Max Whitlock has announced he will come out of retirement to pursue a place at the Los Angeles Olympics in 2028. Whitlock, Britain’s most successful gymnast with three Olympic gold medals, had said Paris 2024 would be his final Games but reconsidered after failing to add to his medal tally in France.
Speaking to The Times, Whitlock described an emotional moment soon after Paris that clarified his decision. He said he found himself at a station café with his family and realised he could not finish his career the way it had ended in 2024: “I’m not done, I can’t finish it like that.” He added that the feeling of unfinished business convinced him to return.

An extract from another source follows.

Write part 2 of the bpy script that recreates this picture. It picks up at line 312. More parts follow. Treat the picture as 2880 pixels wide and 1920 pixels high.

By Los Angeles he will be 35 and hoping to rejoin a Great Britain squad that includes younger stars such as reigning world champion Jake Jarman, who is nine years his junior. Whitlock summed up his motivation simply: “Unfinished is the exact word. My career’s just not complete. I thought, ‘It’s the right time for me to retire but it’s not the right way.'”
Whitlock rose to prominence at London 2012, where he won two bronze medals on his Olympic debut — contributing to the host nation’s team success and earning an individual medal on the pommel horse. He became Britain’s first individual Olympic gold medallist in artistic gymnastics at Rio 2016, taking golds on pommel horse and floor and adding a historic all-around bronze, Britain’s first in the event for 108 years. He then retained the pommel horse title at the delayed Tokyo Games in 2021.
Across his career Whitlock has amassed 32 major international medals, including three World Championship golds, four European titles and four Commonwealth Games victories. After Tokyo he also stepped away from competition for 18 months to focus on his mental health, a period that played a role in how he later approached retirement.
Whitlock’s decision to aim for 2028 sets up the prospect of a veteran comeback alongside a rising British team. He says the drive to finish on his own terms — rather than the abrupt ending he felt after Paris — is what convinced him to return to elite competition.